>> Begin
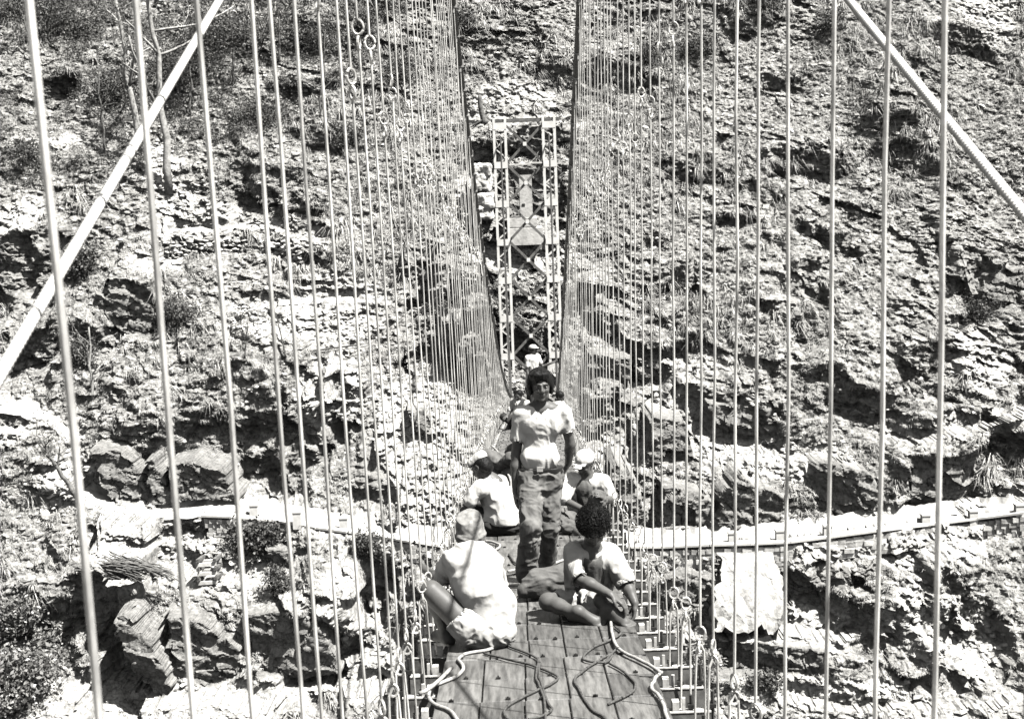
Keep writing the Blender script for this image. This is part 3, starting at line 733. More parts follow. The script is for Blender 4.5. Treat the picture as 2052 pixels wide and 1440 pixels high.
# anchor block behind the tower
AY = on(1055, 470)[1]-2.2
t = root('anchor_block', P(1055, 490, AY), 'pale concrete anchor pillar on a stepped base in a rock alcove behind the tower', 'anchor block')
def pbox(mb, x0, y0, x1, y1, Y, dep, slope=0.):
    a = P(x0, y1, Y); b = P(x1, y0, Y)
    c = (a+b)/2; c[1] = Y+dep/2; return mb.box(c, (abs(b[0]-a[0]), dep, abs(b[2]-a[2])))
mb = MB(); pbox(mb, 1043, 350, 1065, 438, AY, 2.4); mb.build('pillar', M_CONC, t)
mb = MB(); pbox(mb, 1020, 436, 1076, 456, AY-.4, 3.2); mb.build('upper_plinth', M_CONC, t)
mb = MB(); pbox(mb, 1022, 456, 1088, 492, AY-.9, 3.6); mb.build('lower_plinth', M_CONC, t)
mb = MB(); pbox(mb, 1046, 408, 1052, 413, AY-.02, .06); mb.build('bolt_hole', M_DARK, t)
for (x0, y0, x1, y1, lb) in ((948, 328, 984, 385, 'upper pale squared block on the ledge left of the tower'), (953, 388, 988, 440, 'lower pale squared block on the ledge left of the tower')):
    Yb = on((x0+x1)//2, y1)[1]-.8
    V, F = stones(np.array([0.]), np.array([0.]), np.array([0.]), np.array([1.]), np.random.default_rng(y0), (1, 1, 1))
    a = P(x0, y1, Yb); b = P(x1, y0, Yb); c = (a+b)/2
    r_ = np.random.default_rng(y0+1); mb = MB(); mb.box(c, (b[0]-a[0], 1.6, b[2]-a[2]))
    o = mb.build('boulder', M_CONC); bv = o.modifiers.new('b', 'BEVEL'); bv.width = .18; bv.segments = 2
    sb = o.modifiers.new('s', 'SUBSURF'); sb.subdivision_type = 'SIMPLE'; sb.levels = sb.render_levels = 4
    tx_ = bpy.data.textures.new('rockn', 'CLOUDS'); tx_.noise_scale = .5; dm = o.modifiers.new('d', 'DISPLACE'); dm.texture = tx_; dm.strength = .35
    tag(o, lb, 'boulder')
# dusty footpaths: real strips lying on their benches
M_PATH = mat('dusty_path', .62, .95, v2=.32, scale=1.8, bump=.02, bscale=7, detail=12)
def path_strip(pts, width, label, seed, lift=.10, name='path', front=.35):
    xs = np.array([q[0] for q in pts], float); ys = np.array([q[1] for q in pts], float); d = np.concatenate([[0], np.cumsum(np.hypot(np.diff(xs), np.diff(ys)))])
    n = int(d[-1]/6)+4; u = np.linspace(0, d[-1], n); P3 = np.array([on(np.interp(v, d, xs), np.interp(v, d, ys)) for v in u]); k = 7
    pad = np.vstack([np.repeat(P3[:1], k, 0), P3, np.repeat(P3[-1:], k, 0)]); S = np.array([pad[i:i+2*k+1].mean(0) for i in range(n)]); S[:, 0] = P3[:, 0]
    m = 7; w = np.linspace(0, 1, m); T = u/37.
    V = np.zeros((n, m, 3)); edge = .45*fbm2(T*1.7+seed, T*0, 301+seed, 4); edge2 = .7*fbm2(T*1.3+seed, T*0, 311+seed, 3)
    for j in range(m):
        yy = S[:, 1]-front+edge*(1-w[j])+(width+edge2)*w[j]
        V[:, j] = np.stack([S[:, 0], yy, S[:, 2]+lift+.10*w[j]-(.25 if j == 0 else 0)+(.25 if j == m-1 else 0)+.04*fbm2(T*3, T*0+w[j]*3, 321, 3)], -1)
    i = (np.arange(n-1)[:, None]*m+np.arange(m-1)[None]).ravel(); o = mesh_np(name, V.reshape(-1, 3), np.stack([i, i+m, i+m+1, i+1], -1), M_PATH, None, True)
    return tag(o, label, 'footpath', kind='structure')
path_strip([(165, 975), (185, 1002), (230, 1022), (300, 1033), (400, 1024), (470, 1028), (560, 1038), (700, 1060), (820, 1078), (930, 1093), (1000, 1096)], 1.5, 'pale footpath curving along the slope left of the bridge', 1)
path_strip([(1180, 1094), (1300, 1090), (1480, 1080), (1650, 1063), (1800, 1046), (1950, 1030), (2052, 1020)], 1.6, 'pale footpath running level along the slope right of the bridge', 2)
path_strip([(-5, 816), (60, 826), (110, 848), (145, 880)], 1.8, 'pale bend of the footpath at the left frame edge', 3)
path_strip([(335, 466), (400, 458), (480, 455), (500, 458)], 2.2, 'pale trail landing on top of the dry stone wall', 4)
path_strip([(560, 606), (640, 600), (720, 598)], 1.9, 'pale shelf above the slumped stone wall', 5)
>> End
● **Written exercise**
Reproduce the data word for word, excluding its pictures.

● **Answer to the exercise**
Keep writing the Blender script for this image. This is part 3, starting at line 733. More parts follow. The script is for Blender 4.5. Treat the picture as 2052 pixels wide and 1440 pixels high.
# anchor block behind the tower
AY = on(1055, 470)[1]-2.2
t = root('anchor_block', P(1055, 490, AY), 'pale concrete anchor pillar on a stepped base in a rock alcove behind the tower', 'anchor block')
def pbox(mb, x0, y0, x1, y1, Y, dep, slope=0.):
    a = P(x0, y1, Y); b = P(x1, y0, Y)
    c = (a+b)/2; c[1] = Y+dep/2; return mb.box(c, (abs(b[0]-a[0]), dep, abs(b[2]-a[2])))
mb = MB(); pbox(mb, 1043, 350, 1065, 438, AY, 2.4); mb.build('pillar', M_CONC, t)
mb = MB(); pbox(mb, 1020, 436, 1076, 456, AY-.4, 3.2); mb.build('upper_plinth', M_CONC, t)
mb = MB(); pbox(mb, 1022, 456, 1088, 492, AY-.9, 3.6); mb.build('lower_plinth', M_CONC, t)
mb = MB(); pbox(mb, 1046, 408, 1052, 413, AY-.02, .06); mb.build('bolt_hole', M_DARK, t)
for (x0, y0, x1, y1, lb) in ((948, 328, 984, 385, 'upper pale squared block on the ledge left of the tower'), (953, 388, 988, 440, 'lower pale squared block on the ledge left of the tower')):
    Yb = on((x0+x1)//2, y1)[1]-.8
    V, F = stones(np.array([0.]), np.array([0.]), np.array([0.]), np.array([1.]), np.random.default_rng(y0), (1, 1, 1))
    a = P(x0, y1, Yb); b = P(x1, y0, Yb); c = (a+b)/2
    r_ = np.random.default_rng(y0+1); mb = MB(); mb.box(c, (b[0]-a[0], 1.6, b[2]-a[2]))
    o = mb.build('boulder', M_CONC); bv = o.modifiers.new('b', 'BEVEL'); bv.width = .18; bv.segments = 2
    sb = o.modifiers.new('s', 'SUBSURF'); sb.subdivision_type = 'SIMPLE'; sb.levels = sb.render_levels = 4
    tx_ = bpy.data.textures.new('rockn', 'CLOUDS'); tx_.noise_scale = .5; dm = o.modifiers.new('d', 'DISPLACE'); dm.texture = tx_; dm.strength = .35
    tag(o, lb, 'boulder')
# dusty footpaths: real strips lying on their benches
M_PATH = mat('dusty_path', .62, .95, v2=.32, scale=1.8, bump=.02, bscale=7, detail=12)
def path_strip(pts, width, label, seed, lift=.10, name='path', front=.35):
    xs = np.array([q[0] for q in pts], float); ys = np.array([q[1] for q in pts], float); d = np.concatenate([[0], np.cumsum(np.hypot(np.diff(xs), np.diff(ys)))])
    n = int(d[-1]/6)+4; u = np.linspace(0, d[-1], n); P3 = np.array([on(np.interp(v, d, xs), np.interp(v, d, ys)) for v in u]); k = 7
    pad = np.vstack([np.repeat(P3[:1], k, 0), P3, np.repeat(P3[-1:], k, 0)]); S = np.array([pad[i:i+2*k+1].mean(0) for i in range(n)]); S[:, 0] = P3[:, 0]
    m = 7; w = np.linspace(0, 1, m); T = u/37.
    V = np.zeros((n, m, 3)); edge = .45*fbm2(T*1.7+seed, T*0, 301+seed, 4); edge2 = .7*fbm2(T*1.3+seed, T*0, 311+seed, 3)
    for j in range(m):
        yy = S[:, 1]-front+edge*(1-w[j])+(width+edge2)*w[j]
        V[:, j] = np.stack([S[:, 0], yy, S[:, 2]+lift+.10*w[j]-(.25 if j == 0 else 0)+(.25 if j == m-1 else 0)+.04*fbm2(T*3, T*0+w[j]*3, 321, 3)], -1)
    i = (np.arange(n-1)[:, None]*m+np.arange(m-1)[None]).ravel(); o = mesh_np(name, V.reshape(-1, 3), np.stack([i, i+m, i+m+1, i+1], -1), M_PATH, None, True)
    return tag(o, label, 'footpath', kind='structure')
path_strip([(165, 975), (185, 1002), (230, 1022), (300, 1033), (400, 1024), (470, 1028), (560, 1038), (700, 1060), (820, 1078), (930, 1093), (1000, 1096)], 1.5, 'pale footpath curving along the slope left of the bridge', 1)
path_strip([(1180, 1094), (1300, 1090), (1480, 1080), (1650, 1063), (1800, 1046), (1950, 1030), (2052, 1020)], 1.6, 'pale footpath running level along the slope right of the bridge', 2)
path_strip([(-5, 816), (60, 826), (110, 848), (145, 880)], 1.8, 'pale bend of the footpath at the left frame edge', 3)
path_strip([(335, 466), (400, 458), (480, 455), (500, 458)], 2.2, 'pale trail landing on top of the dry stone wall', 4)
path_strip([(560, 606), (640, 600), (720, 598)], 1.9, 'pale shelf above the slumped stone wall', 5)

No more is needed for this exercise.